* [Task to complete]
Set down the material once more, exactly as it appears.
==================================================
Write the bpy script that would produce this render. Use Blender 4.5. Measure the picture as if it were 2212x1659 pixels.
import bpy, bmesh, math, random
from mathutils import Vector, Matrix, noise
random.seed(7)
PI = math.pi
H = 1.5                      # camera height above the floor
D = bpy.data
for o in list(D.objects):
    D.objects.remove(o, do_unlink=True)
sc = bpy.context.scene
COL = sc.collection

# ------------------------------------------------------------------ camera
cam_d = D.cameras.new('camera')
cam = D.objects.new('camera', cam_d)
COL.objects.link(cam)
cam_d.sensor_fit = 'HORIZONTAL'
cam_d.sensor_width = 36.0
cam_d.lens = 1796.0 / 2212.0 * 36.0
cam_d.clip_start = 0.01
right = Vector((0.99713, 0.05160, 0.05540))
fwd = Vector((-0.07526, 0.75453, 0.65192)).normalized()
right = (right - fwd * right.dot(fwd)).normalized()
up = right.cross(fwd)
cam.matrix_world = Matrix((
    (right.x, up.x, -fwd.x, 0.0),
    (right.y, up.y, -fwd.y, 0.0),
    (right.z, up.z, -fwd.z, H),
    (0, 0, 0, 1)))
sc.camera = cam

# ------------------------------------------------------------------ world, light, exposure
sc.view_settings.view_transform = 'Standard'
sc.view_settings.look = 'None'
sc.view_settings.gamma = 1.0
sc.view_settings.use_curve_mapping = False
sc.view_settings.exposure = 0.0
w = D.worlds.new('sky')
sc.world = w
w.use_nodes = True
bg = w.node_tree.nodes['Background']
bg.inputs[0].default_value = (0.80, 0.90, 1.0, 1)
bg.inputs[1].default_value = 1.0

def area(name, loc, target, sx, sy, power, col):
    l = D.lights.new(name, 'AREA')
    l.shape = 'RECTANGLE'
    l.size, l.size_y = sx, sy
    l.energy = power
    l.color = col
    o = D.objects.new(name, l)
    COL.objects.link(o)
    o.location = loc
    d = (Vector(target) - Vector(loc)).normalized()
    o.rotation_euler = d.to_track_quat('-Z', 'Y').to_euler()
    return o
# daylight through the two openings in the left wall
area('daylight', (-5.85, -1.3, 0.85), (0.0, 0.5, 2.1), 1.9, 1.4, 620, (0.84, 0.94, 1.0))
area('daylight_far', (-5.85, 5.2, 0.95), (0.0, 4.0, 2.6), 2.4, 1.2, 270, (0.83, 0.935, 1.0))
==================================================
* [Response to the exercise]
Write the bpy script that would produce this render. Use Blender 4.5. Measure the picture as if it were 2212x1659 pixels.
import bpy, bmesh, math, random
from mathutils import Vector, Matrix, noise
random.seed(7)
PI = math.pi
H = 1.5                      # camera height above the floor
D = bpy.data
for o in list(D.objects):
    D.objects.remove(o, do_unlink=True)
sc = bpy.context.scene
COL = sc.collection

# ------------------------------------------------------------------ camera
cam_d = D.cameras.new('camera')
cam = D.objects.new('camera', cam_d)
COL.objects.link(cam)
cam_d.sensor_fit = 'HORIZONTAL'
cam_d.sensor_width = 36.0
cam_d.lens = 1796.0 / 2212.0 * 36.0
cam_d.clip_start = 0.01
right = Vector((0.99713, 0.05160, 0.05540))
fwd = Vector((-0.07526, 0.75453, 0.65192)).normalized()
right = (right - fwd * right.dot(fwd)).normalized()
up = right.cross(fwd)
cam.matrix_world = Matrix((
    (right.x, up.x, -fwd.x, 0.0),
    (right.y, up.y, -fwd.y, 0.0),
    (right.z, up.z, -fwd.z, H),
    (0, 0, 0, 1)))
sc.camera = cam

# ------------------------------------------------------------------ world, light, exposure
sc.view_settings.view_transform = 'Standard'
sc.view_settings.look = 'None'
sc.view_settings.gamma = 1.0
sc.view_settings.use_curve_mapping = False
sc.view_settings.exposure = 0.0
w = D.worlds.new('sky')
sc.world = w
w.use_nodes = True
bg = w.node_tree.nodes['Background']
bg.inputs[0].default_value = (0.80, 0.90, 1.0, 1)
bg.inputs[1].default_value = 1.0

def area(name, loc, target, sx, sy, power, col):
    l = D.lights.new(name, 'AREA')
    l.shape = 'RECTANGLE'
    l.size, l.size_y = sx, sy
    l.energy = power
    l.color = col
    o = D.objects.new(name, l)
    COL.objects.link(o)
    o.location = loc
    d = (Vector(target) - Vector(loc)).normalized()
    o.rotation_euler = d.to_track_quat('-Z', 'Y').to_euler()
    return o
# daylight through the two openings in the left wall
area('daylight', (-5.85, -1.3, 0.85), (0.0, 0.5, 2.1), 1.9, 1.4, 620, (0.84, 0.94, 1.0))
area('daylight_far', (-5.85, 5.2, 0.95), (0.0, 4.0, 2.6), 2.4, 1.2, 270, (0.83, 0.935, 1.0))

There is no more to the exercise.